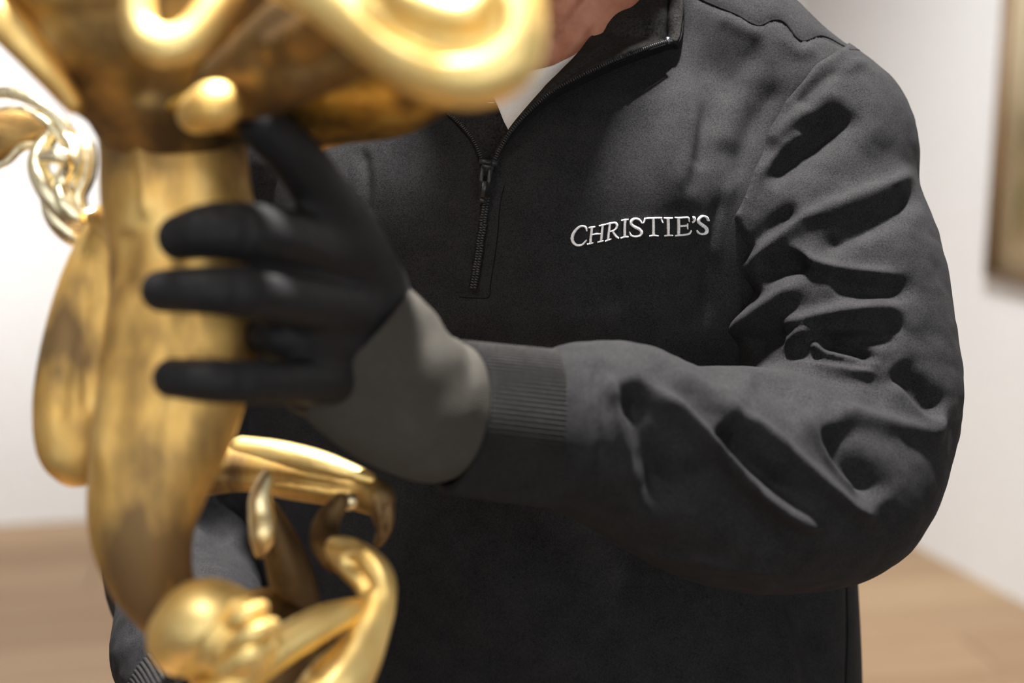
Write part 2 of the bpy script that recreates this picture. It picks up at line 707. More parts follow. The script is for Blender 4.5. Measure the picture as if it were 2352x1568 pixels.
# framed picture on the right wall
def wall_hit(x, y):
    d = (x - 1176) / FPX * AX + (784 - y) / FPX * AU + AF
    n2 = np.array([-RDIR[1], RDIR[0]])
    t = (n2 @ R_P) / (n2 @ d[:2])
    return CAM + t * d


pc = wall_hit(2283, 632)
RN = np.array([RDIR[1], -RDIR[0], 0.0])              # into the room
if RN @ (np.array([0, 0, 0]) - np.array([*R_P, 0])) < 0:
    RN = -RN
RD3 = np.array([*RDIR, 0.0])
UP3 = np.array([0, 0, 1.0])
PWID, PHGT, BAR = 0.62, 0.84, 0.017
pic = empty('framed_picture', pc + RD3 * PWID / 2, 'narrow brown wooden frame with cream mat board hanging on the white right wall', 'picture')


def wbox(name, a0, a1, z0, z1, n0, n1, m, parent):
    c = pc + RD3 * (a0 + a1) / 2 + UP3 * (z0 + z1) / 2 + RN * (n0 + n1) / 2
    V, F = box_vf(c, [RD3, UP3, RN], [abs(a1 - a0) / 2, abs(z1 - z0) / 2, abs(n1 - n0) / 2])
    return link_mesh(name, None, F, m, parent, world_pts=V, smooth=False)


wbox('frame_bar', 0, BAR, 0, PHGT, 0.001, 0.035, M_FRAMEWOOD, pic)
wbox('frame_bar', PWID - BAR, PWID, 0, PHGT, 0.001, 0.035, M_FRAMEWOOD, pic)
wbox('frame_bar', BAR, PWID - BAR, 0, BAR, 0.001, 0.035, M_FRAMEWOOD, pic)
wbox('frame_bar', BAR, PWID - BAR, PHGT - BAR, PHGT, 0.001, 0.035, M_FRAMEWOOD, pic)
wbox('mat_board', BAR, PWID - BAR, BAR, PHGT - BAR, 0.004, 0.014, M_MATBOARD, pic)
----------
- Requirements: Copy out all lines above that include the string "picture".

- Answer in full:
Write part 2 of the bpy script that recreates this picture. It picks up at line 707. More parts follow. The script is for Blender 4.5. Measure the picture as if it were 2352x1568 pixels.
# framed picture on the right wall
pic = empty('framed_picture', pc + RD3 * PWID / 2, 'narrow brown wooden frame with cream mat board hanging on the white right wall', 'picture')